Back to the drawing board: Peeping Tom law help torpedo anti Trespass and record law. Okay, its more than that.
For the third time, the Federal courts have found Iowa farm trespass law to be unconstitutional. Iowa Code § 727.8A made trespassers who and “knowingly places or uses a camera or electronic surveillance device that transmits or records images or data while the device is on the trespassed property” an aggravated misdemeanor. That’s up to 2 years in prison. Simple trespass is more like a fine.
The objecting party was the Animal Legal Defense Fund. They admitted in their court filing that they haven’t recorded yet, but this would prevent them from trespassing and recording in the future. Weird way to say we plan on breaking the law later, but we don’t want to be in more trouble that we would have been under the old law. The federal court said that was enough to give them a “chip and chair” to proceed. (For the law students in the room, standing was the issue).
It’s private property so no first amendment applies was the defense. However, because the state of Iowa waded in and made it a criminal issue, the court said the first amendment applies. So that issue did not save the day for the defense.
Also, it’s a not a free speech issue said the producer groups because the recordings only become protected speech once they are edited or distributed. The federal court found the recording was also part of free speech (in line with some earlier holdings) so this defense fell flat.
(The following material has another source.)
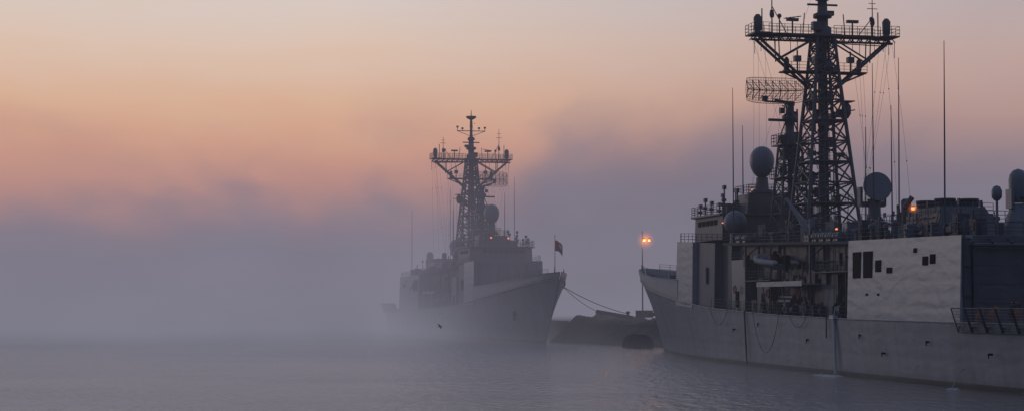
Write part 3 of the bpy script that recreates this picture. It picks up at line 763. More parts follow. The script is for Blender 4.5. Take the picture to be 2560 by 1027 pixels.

With those barriers broke, the last line of inquiry is, can the government do this anyway? The parties did agree that “intermediate scrutiny” is the standard. That means that government wins if it shows that it thought about and couldn’t use less restrictive ways to achieve its specific governmental interest. The court found that the other Iowa laws on peeping toms and invasion of privacy already criminalize recordings and this law was too broad to achieve the government’s desire.
This is not the first rodeo on this topic. The State started in 2012 with penalties for lying about why somebody was on a farm as an employee (deceptive practices to gain access Iowa Code 717.3A).
Since 2012, the Iowa Legislature has enacted several agricultural fraud and trespass laws. The laws, sometimes referred to as “ag-gag” laws, make it a crime to use fraud or deception to gain access to or employment at an agricultural facility. The Ag gag law was partially dismantled by the federal court.
So, Iowa tried again, and criminalized those who trespass on ag facilities intending to do harm or lying to gain access via employment for non-employment reasons. The federal district court said no, again. That issue is on appeal.
Then Iowa tried a new trespass take, calling it “food operation trespass”. That has survived the first test in Federal district court and is still standing. In 2021, they made it criminal to interfere with livestock transport, unauthorized sampling, and another camera law.
Iowa is not in a vacuum doing all this alone. North Carolina, Idaho, Wyoming, Utah, Arkansas and Kansas have all promoted similar laws to provide producers protections. What is a livestock producer to do? First, make sure your operation and your employees are following proper husbandry and animal practices that promote animal wellbeing. Employees should be encouraged and rewarded for reporting variations from the standard. Unless your operation enjoys unannounced visitors, maintain a locks, video surveillance, signs restricting access, and monitor operations sights. Part of this fight is people getting access to facilities to either document problems or create them. You can control the first one, the second one is only controllable to the extent of who you invite into your operation.